Henderson is now leading a charge to transform the vacant house on Tuxedo Street from an eyesore into an asset. A purchase agreement to buy the house from the Detroit Land Bank is nearly complete.
Dubbed the
Tuxedo Project, the house at 7124 Tuxedo St. will become a literary and community center, complete with an English professor-in-residence. The house will be rehabilitated and turned into a space for students and community members to share their stories and create new ones, using the literary arts to effect positive change. Plans for other abandoned homes on the 7100 block of Tuxedo Street will follow.
"It's the idea of the power of one," says Henderson. "What happens if one person returns to where they're from and tries to make changes, what will that inspire, and will there be a ripple effect of change."

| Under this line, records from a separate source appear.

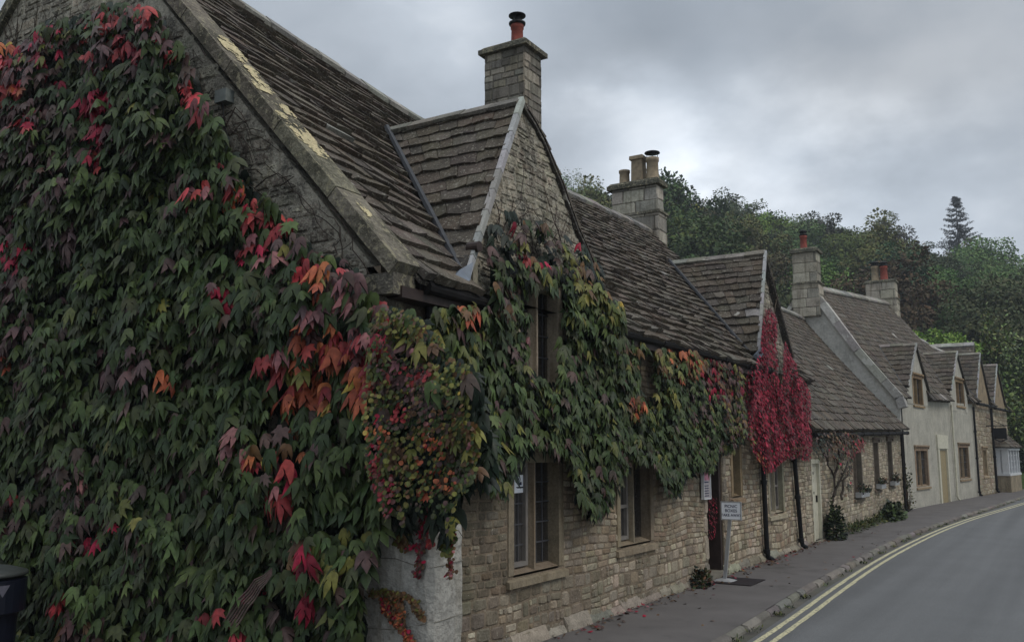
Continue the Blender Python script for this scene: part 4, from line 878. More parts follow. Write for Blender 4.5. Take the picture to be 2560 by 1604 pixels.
def leaf_mesh(name, P, T, N, S, col, tmpls, mat, parent=None, shared=None):
    """P points, T tip directions, N face normals, S sizes, col (n,3): one mesh of many small leaves"""
    n = len(P)
    if n == 0: return None
    T = T/np.linalg.norm(T, axis=1, keepdims=True); N = N-(N*T).sum(1, keepdims=True)*T; N /= np.linalg.norm(N, axis=1, keepdims=True)+1e-9
    X = np.cross(T, N); which = RNG.integers(0, len(tmpls), n); V = []; Fc = []; Cc = []; off = 0; o = np.array(worldloc(parent)) if parent else np.zeros(3)
    for k, (tv, tf) in enumerate(tmpls):
        s = np.where(which == k)[0]
        if len(s) == 0: continue
        bend = RNG.uniform(.4, 1.5, (len(s), 1)); ax = RNG.uniform(.8, 1.12, (len(s), 1))
        v = (P[s][:, None, :]+S[s][:, None, None]*((tv[None, :, 0]*ax)[..., None]*X[s][:, None, :]-tv[None, :, 1, None]*T[s][:, None, :]+(tv[None, :, 2]*bend)[..., None]*N[s][:, None, :]))
        V.append(v.reshape(-1, 3)); f = tf[None]+(np.arange(len(s))*len(tv))[:, None, None]+off; Fc.append(f.reshape(-1, 3)); off += len(s)*len(tv)
        c = np.repeat(col[s], len(tf)*3, 0); Cc.append(c)
    V = np.concatenate(V)-o; Fc = np.concatenate(Fc); Cc = np.concatenate(Cc)
    me = bpy.data.meshes.new(name); me.vertices.add(len(V)); me.vertices.foreach_set('co', V.astype(np.float32).ravel())
    me.loops.add(Fc.size); me.loops.foreach_set('vertex_index', Fc.astype(np.int32).ravel())
    me.polygons.add(len(Fc)); me.polygons.foreach_set('loop_start', np.arange(0, Fc.size, 3, dtype=np.int32)); me.update(calc_edges=True)
    at = me.color_attributes.new('Col', 'FLOAT_COLOR', 'CORNER'); at.data.foreach_set('color', np.concatenate([Cc, np.ones((len(Cc), 1))], 1).astype(np.float32).ravel())
    me.materials.append(mat)
    if shared: return me
    ob = bpy.data.objects.new(name, me); C.objects.link(ob); ob.parent = parent; return ob
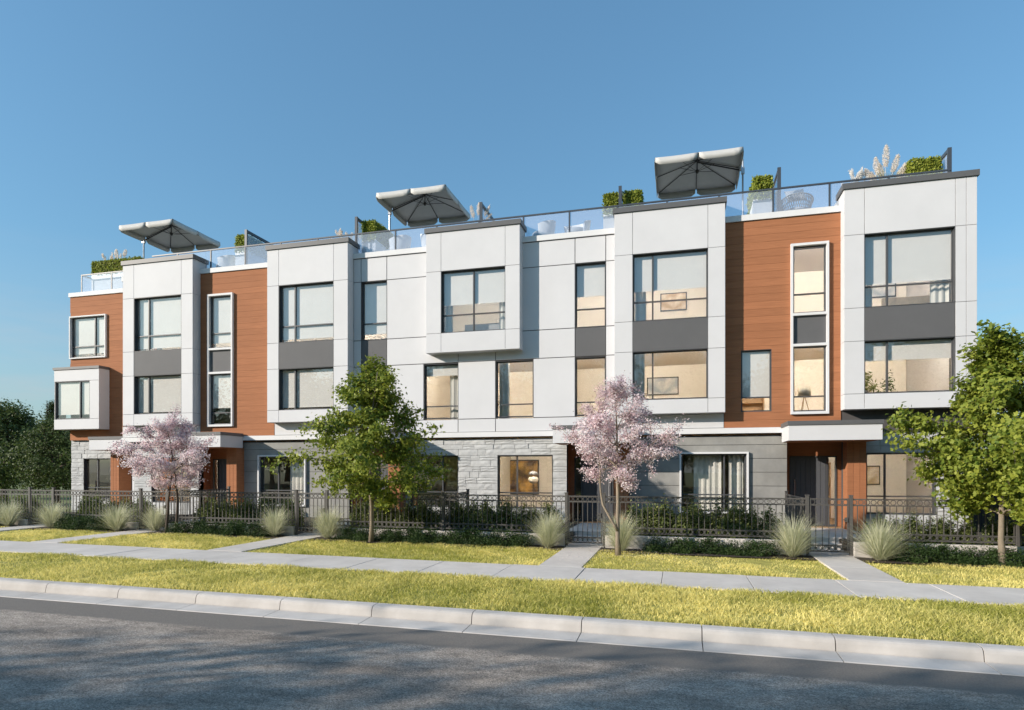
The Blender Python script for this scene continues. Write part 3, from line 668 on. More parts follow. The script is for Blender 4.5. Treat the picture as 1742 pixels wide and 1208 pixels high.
def make_tree(name, seed, H, z0, prof, R_, nprim, leafn, leafsize, kind, leafmat, barkmat, trunk=.06, stems=None, up=.35, elev=(.9, .25), cluster=.16, droop=.15, twigs=7, extra=None, second=None, rv=(.72, 1.12)):
    """tapered trunk, limbs reaching an uneven outline, and leaves set in clumps along the twigs"""
    r = np.random.default_rng(seed); wood = MB(); ends = []
    stems = stems or [((0, 0, 0), (0, 0, 1), H * .93)]
    axis = []
    for st_ in stems:
        if len(st_) == 3: pts = curve(*st_, 9, .25, .05, r)
        else:
            q_ = np.array(st_[0], float); u_ = np.linspace(0, len(q_) - 1, 10); pts = [np.array([np.interp(t, np.arange(len(q_)), q_[:, c]) for c in range(3)]) + r.normal(size=3) * .008 for t in u_]
        rr = [trunk * (1 - .85 * i / 9) / (len(stems) ** .35) * (.62 if len(st_) != 3 else 1) for i in range(10)]; rr[0] *= 1.35 if len(st_) == 3 else 1
        wood.tube(pts, rr, 8); axis.append((pts, rr))
    prims = []
    for i in range(nprim):
        f = (i + .5) / nprim; ax, rr = axis[i % len(axis)]
        z = z0 + (H - z0) * f * .93
        zs = [p[2] for p in ax]; k = max(1, min(8, int(np.searchsorted(zs, z * .80 if z > zs[1] else zs[1])))); base = ax[k]
        az = i * 2.399963 + r.uniform(-.5, .5); rad = np.interp(f, [q[0] for q in prof], [q[1] for q in prof]) * R_ * r.uniform(*rv)
        tip = np.array((math.cos(az) * rad, math.sin(az) * rad, z + r.uniform(-.15, .15)))
        prims.append((base, tip, rr[k] * .6))
    for b, t_ in (extra or []): prims.append((np.array(b, float), np.array(t_, float), trunk * .35))
    for base, tip, r0 in prims:
        n = 6; c1 = base + (tip - base) * .45 + np.array((0, 0, .10 * np.linalg.norm(tip - base)))
        pts = [(1 - t) ** 2 * base + 2 * t * (1 - t) * c1 + t * t * tip + (r.normal(size=3) * .03 if 0 < t < 1 else 0) for t in np.linspace(0, 1, n + 1)]
        wood.tube(pts, [max(.005, r0 * (1 - .85 * i / n)) for i in range(n + 1)], 5, False)
        L_ = np.linalg.norm(tip - base)
        for j in range(twigs):
            q = r.uniform(.3, 1.0); k = min(n - 1, int(q * n)); o = pts[k] + (pts[k + 1] - pts[k]) * (q * n - k)
            dv = (pts[k + 1] - pts[k]); dv /= np.linalg.norm(dv) + 1e-9; dv = dv * .8 + r.normal(size=3) * .75 + np.array((0, 0, .15 - droop))
            l = (.16 + .24 * L_) * r.uniform(.5, 1.1) * (1.25 - .5 * q)
            tw = curve(o, dv, l, 3, -droop, .12, r); wood.tube(tw, [.006, .005, .004, .003], 4, False)
            ends.append(np.array(tw))
        ends.append(np.array(pts[3:]))
    # leaves: clumps along twigs
    P = []; per = leafn // len(ends); clump_t = []
    for e in ends:
        k = len(e); t = r.uniform(0, k - 1.001, per); i = t.astype(int); fr = (t - i)[:, None]
        p = e[i] * (1 - fr) + e[i + 1] * fr; P.append(p + r.normal(size=(per, 3)) * cluster * np.array((1, 1, .8))); clump_t.append(np.full(per, r.uniform(-.25, .25)))
    P = np.vstack(P); ct = np.concatenate(clump_t); ctr = np.array((0, 0, z0 + (H - z0) * .45)); ov = P - ctr; ov /= np.linalg.norm(ov, axis=1)[:, None] + 1e-6
    keep = P[:, 2] > z0 * .6; P, ct, ov = P[keep], ct[keep], ov[keep]
    tint = .5 + ct + r.normal(size=len(P)) * .22
    return dict(name=name, wood=wood, bark=barkmat, fol=leaves(P, leafsize, kind, up, ov, tint), leafmat=leafmat, second=second(P, ends, r) if second else None)
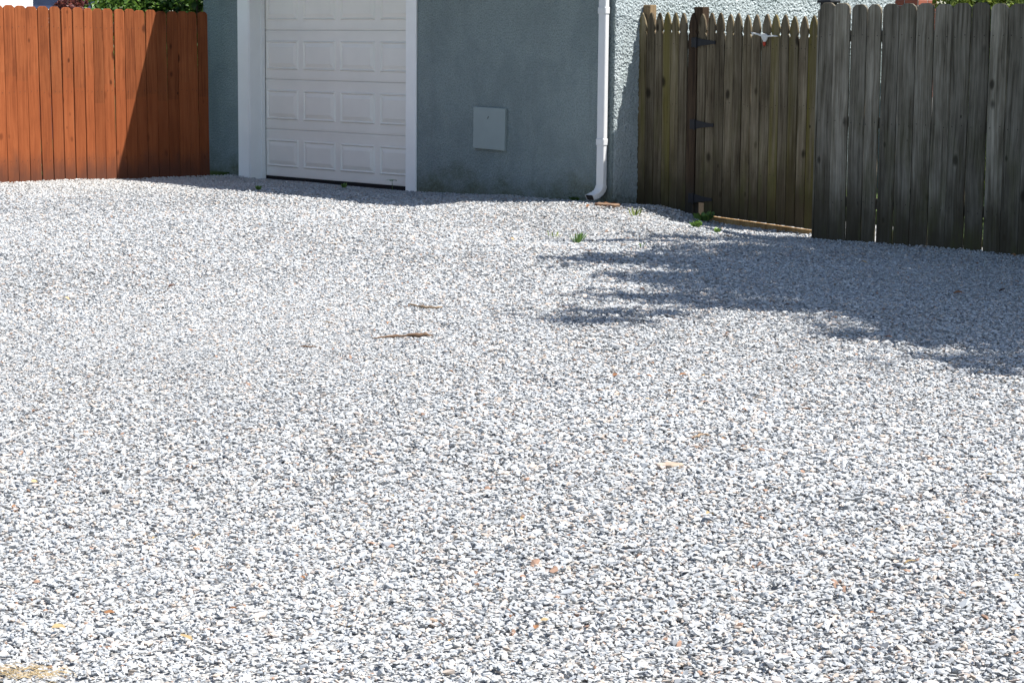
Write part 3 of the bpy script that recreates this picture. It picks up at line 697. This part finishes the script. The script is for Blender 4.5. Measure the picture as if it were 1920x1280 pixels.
s2 = stick('longest stick, brown and knobbly, lying mid-yard on the gravel', [(700, 641), (716, 639), (738, 637), (760, 635.5), (780, 635), (800, 634), (812, 634.5)], [.002, .005, .0075, .005, .012, .008, .003], DTWIG)
stick('shortest thin brown stick lying left of the knobbly one', [(560, 657), (575, 656.5), (592, 656)], [.003, .0045, .004], DTWIG)
stick('thin pale bent twig by the right lower middle of the gravel', [(1303, 829), (1312, 825), (1322, 822), (1332, 824)], [.003, .004, .004, .003], TWIG)
stick('long pale thin twig at the left picture edge', [(-4, 840), (18, 832), (40, 823), (62, 812)], [.003, .003, .003, .002], plain('grey_twig', (.55, .53, .5), .8, .2, 20))

LM = [plain('dry_leaf_brown', (.22, .10, .045), .7, .4, 20), plain('dry_leaf_orange', (.28, .135, .06), .7, .4, 20), plain('dry_leaf_tan', (.52, .36, .18), .7, .3, 20), plain('dry_leaf_dark', (.075, .035, .025), .7, .4, 20), plain('dry_leaf_yellow', (.34, .25, .125), .7, .3, 20)]
def leaf_mesh(name, L, Wd, mat, curl, seed):
    r = random.Random(seed); V, Fc = [], []
    for i in range(6):
        t = i/5; wv = Wd*math.sin(math.pi*min(1, t*.92+.06))**.8*.5*r.uniform(.8, 1.15); z = curl*L*math.sin(t*3)*.4
        V += [((t-.5)*L, -wv, z+curl*wv*.9+r.uniform(0, .002)), ((t-.5)*L, 0, z), ((t-.5)*L, wv, z+curl*wv*.9+r.uniform(0, .002))]
    for i in range(5):
        for k in (0, 1): Fc.append((i*3+k, i*3+k+1, i*3+k+4, i*3+k+3))
    me = bpy.data.meshes.new(name); me.from_pydata(V, [], Fc); me.update(); me.materials.append(mat); return me
def dry_leaf(px, py, L, m, label, group='dry leaves on the gravel', tilt=.3):
    p = spot(px, py); o = link(bpy.data.objects.new('dry_leaf', leaf_mesh('dry_leaf', L*.85, L*.42, LM[m], random.uniform(.1, .4), int(px*7+py))))
    o.location = (p[0], p[1], p[2]+.021); o.rotation_euler = (random.uniform(-tilt, tilt)-.25, random.uniform(-tilt, tilt), random.uniform(0, 6.28)); tag(o, label, 'leaf', group)
for a in ((322, 543, .06, 3, 'dark brown curled leaf on the far left gravel, left of the sticks'), (124, 567, .05, 2, 'small tan leaf on the far left gravel'), (1153, 711, .05, 0, 'brown curled leaf, leftmost of the four in mid-right gravel'),
          (1216, 714, .045, 1, 'orange-brown leaf, second of the four in mid-right gravel'), (1281, 712, .05, 1, 'orange leaf, rightmost of the four in mid-right gravel'), (1255, 741, .042, 1, 'rusty leaf, lowest of the four in mid-right gravel'),
          (612, 612, .05, 2, 'tan leaf on the gravel up left of the knobbly stick'), (960, 453, .05, 2, 'tan leaf on gravel left of the green grass tuft'), (1330, 977, .045, 4, 'yellow dry leaf cluster low on the right gravel'), (1372, 1019, .03, 4, 'small yellow leaf low on the right gravel'),
          (1680, 967, .03, 1, 'orange leaf bit low on the right gravel'), (1776, 983, .03, 4, 'yellow leaf bit lower right, right of the orange bit'), (1706, 1068, .04, 4, 'golden leaf low on the right gravel'), (1908, 1095, .035, 4, 'golden leaf at the lower right picture edge'),
          (680, 1068, .028, 1, 'small rusty leaf low left of centre'), (290, 1022, .03, 4, 'yellowish leaf low on the left gravel'), (370, 1019, .04, 2, 'tan leaf low on the left gravel'), (65, 915, .045, 2, 'pale tan leaf at the left picture edge'), (110, 1192, .05, 4, 'golden leaf near the straw at lower left'),
          (350, 1210, .05, 4, 'golden leaf at the bottom left'), (1005, 1190, .04, 1, 'orange leaf at the bottom centre'), (1180, 1180, .035, 1, 'small orange leaf at bottom right of centre'), (1620, 498, .06, 2, 'tan leaf in the tree shade, nearest the grey fence'), (1795, 556, .07, 0, 'brown leaf in the tree shade at right'), (1880, 551, .07, 3, 'dark leaf in the tree shade at far right'),
          (1665, 640, .05, 0, 'reddish leaf at the lower edge of the tree shade'), (1365, 448, .06, 0, 'red-brown leaf in front of the gate'), (1135, 512, .05, 0, 'small red-brown leaf left of the tree shade'), (1900, 484, .07, 1, 'rusty leaf at the foot of the grey fence')):
    dry_leaf(*a)
for k in range(46):
    px, py = random.uniform(20, 1900), 420+820*random.random()**1.1
    L = random.uniform(.018, .036)
    dry_leaf(px, py, L, random.choice([0, 1, 2, 4, 2, 1]), 'tiny scrap of dry leaf scattered among the stones', 'dry leaf scraps among the stones')
# litter and a flat brown stone at the downspout
for k, (px, py) in enumerate(((1103, 391), (1112, 395), (1122, 392), (1131, 396), (1142, 393), (1118, 388), (1150, 389), (1108, 385), (1136, 390))):
    dry_leaf(px, py, random.uniform(.05, .09), random.choice([0, 3, 0, 3]), 'brown dead leaf in the litter below the downspout', 'leaf litter below the downspout')
def flat_stone(name, label, px, py, rx, ry, h, mat, rot=0, seed=1, cat='stone'):
    r = random.Random(seed); p = spot(px, py); bm = bmesh.new(); n = 11; ring = []
    for zz, sc in ((-.03, .95), (h*.6, 1.0), (h, .86)):
        ring.append([bm.verts.new((rx*sc*math.cos(a)*q, ry*sc*math.sin(a)*q, zz+r.uniform(-.002, .002))) for a, q in [(2*math.pi*i/n, 1+.16*math.sin(i*2.3+seed)) for i in range(n)]])
    for i in range(2):
        for k in range(n): j = (k+1) % n; bm.faces.new((ring[i][k], ring[i][j], ring[i+1][j], ring[i+1][k]))
    bm.faces.new(ring[2])
    o = bm_obj(name, bm, mat); o.location = (p[0], p[1], p[2]+.004); o.rotation_euler = (0, 0, rot); tag(o, label, cat)
flat_stone('splash_stone', 'flat orange-brown splash stone at the foot of the downspout', 1140, 386, .15, .10, .020, plain('brown_stone', (.24, .155, .10), .9, .4, 14, .004), RZ, 3)
flat_stone('flat_stone', 'flat tan stone sunk in the gravel, lower right of centre', 1258, 875, .040, .026, .010, plain('tan_stone', (.36, .285, .22), .9, .25, 40), .2, 2)
flat_stone('flat_stone', 'small pinkish flat stone just left of the flat tan one', 1238, 876, .020, .020, .010, plain('pink_stone', (.44, .35, .29), .9, .2, 40), .7, 5)
flat_stone('round_pebble', 'round brown pebble near the bottom centre of the gravel', 812, 1169, .011, .0105, .009, plain('pebble_brown', (.33, .25, .19), .8, .2, 60), 0, 6, 'pebble')

def weed(label, px, py, n, L, spread, mat=WEED, blade=True, seed=1, name='weed', h=.8, off=(0, 0), cat='weed'):
    p = spot(px, py); r = random.Random(seed); V, Fc, T = [], [], []
    for k in range(n):
        a = r.uniform(0, 6.28); q = r.uniform(.2, 1)*spread; bx_, by_ = q*math.cos(a)*.6, q*math.sin(a)*.6
        l = L*r.uniform(.55, 1.1); ln = r.uniform(.35, 1.0)*(1.4-h); wd = l*(.09 if blade else .34)
        dx, dy = math.cos(a+r.uniform(-.5, .5)), math.sin(a+r.uniform(-.5, .5)); b = len(V)
        for t in (0, .35, .7, 1):
            w2 = wd*(1-t)**.6*(.5+t) if blade else wd*math.sin(math.pi*(.12+.86*t))
            z = l*(t*h*1.2-.55*ln*t*t*h); x_, y_ = bx_+dx*l*ln*t, by_+dy*l*ln*t
            V += [(x_-dy*w2, y_+dx*w2, z), (x_+dy*w2, y_-dx*w2, z)]
        for i in range(3): Fc.append((b+2*i, b+2*i+1, b+2*i+3, b+2*i+2))
        T += [r.random()]*8
    o = mesh_obj(name, V, Fc, mat); at = o.data.attributes.new('tone', 'FLOAT', 'POINT'); at.data.foreach_set('value', T)
    o.location = (p[0]+off[0], p[1]+off[1], p[2]+.004); tag(o, label, cat); return o
weed('bright green grass tuft on the sunlit gravel below the downspout', 1083, 456, 34, .10, .06, seed=1, name='grass_tuft')
weed('sparse yellowish grass sprigs left of the bright grass tuft', 1040, 446, 12, .06, .12, VINE, seed=2, name='grass_sprigs')
weed('small green weed in the gap between tree shade and grass tuft', 1202, 464, 10, .05, .03, seed=3)
weed('broad-leaved green weeds at the foot of the gate hinge post', 1318, 414, 26, .10, .10, blade=False, seed=4, name='weed_clump')
weed('bright sunlit weed in front of the hinge post weeds', 1306, 427, 20, .07, .06, blade=False, seed=5)
weed('low green weed right of the hinge post weeds', 1345, 436, 12, .05, .05, blade=False, seed=6)
weed('thin pale grass sprigs in front of the picket fence', 1190, 405, 20, .10, .10, VINE, seed=7, name='grass_sprigs')
weed('dark leafy weed at the picket fence foot, left of the hinge post', 1290, 397, 16, .14, .05, blade=False, seed=8, h=.9)
weed('long-leaved green weed against the stucco left of the downspout', 1064, 374, 26, .2, .09, seed=9, h=.8)
weed('low dark weed beside the downspout outlet', 1082, 377, 18, .10, .08, blade=False, seed=19, h=.5)
weed('small green weed under the middle of the garage door', 645, 353, 14, .06, .04, blade=False, seed=10, h=.8)
weed('small green weed in the shade edge left of the garage door middle', 485, 357, 14, .055, .04, blade=False, seed=11)
weed('tiny green weed at the foot of the grey fence', 1857, 470, 14, .07, .05, blade=False, seed=12, h=.8)
# seedling with a bare stem by the right end of the door
p = spot(735, 357); e = empty('seedling', p); tag(e, 'spindly seedling with a flat leaf whorl by the right of the garage door', 'weed')
V, Fc = tube_mesh([(0, 0, -.02), (.004, 0, .05), (.0, .004, .098)], [.003, .0028, .0025], 5); mesh_obj('stem', V, Fc, plain('green_stem', (.10, .16, .04), .6), e)
V, Fc = [], []
for k in range(6):
    a = k*1.047+.3; b = len(V); c, s = math.cos(a), math.sin(a)
    for t, w2 in ((0, .004), (.03, .016), (.055, .013), (.075, .001)): V += [(c*t-s*w2, s*t+c*w2, .098+.012*math.sin(t*40)), (c*t+s*w2, s*t-c*w2, .098+.012*math.sin(t*40))]
    for i in range(3): Fc.append((b+2*i, b+2*i+1, b+2*i+3, b+2*i+2))
mesh_obj('leaf_whorl', V, Fc, plain('seedling_leaf', (.10, .19, .035), .5), e)
# straw at the bottom left corner
STRAW = plain('straw', (.40, .30, .16), .8, .4, 30)
p = spot(40, 1268); V, Fc = [], []; r = random.Random(9)
for k in range(130):
    x0, y0 = r.gauss(-.01, .05), r.gauss(0, .028); a = r.gauss(.1, .5); l = r.uniform(.012, .045); z = r.uniform(.002, .015)
    v, f = tube_mesh([(x0, y0, z), (x0+l*.5*math.cos(a), y0+l*.5*math.sin(a), z+.004), (x0+l*math.cos(a), y0+l*math.sin(a), z-.002)], .0007, 3); b = len(V); V += v; Fc += [tuple(i+b for i in q) for q in f]
o = mesh_obj('straw', V, Fc, STRAW); o.location = p; tag(o, 'patch of dry golden straw in the bottom left corner', 'straw', kind='stuff')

Henderson has a big team behind him. The Knight Foundation and Marygrove College are working together to bring an English professor to Tuxedo Street. Members of Henderson's 1988 graduating class of University of Detroit Jesuit High School have rallied together to form a non-profit. And the Michigan Economic Development Corporation and Michigan State Housing Development Authority have included the Tuxedo Project in its Public Spaces Community Places initiative.
Should the Tuxedo Project successfully raise $50,000 by November 28, MEDC and MSHDA will contribute a $50,000 matching grant. The crowdfunding campaign is being held on the Michigan-based
Patronicity platform.
"None of this is any more than an idea in my head without these partnerships," says Henderson.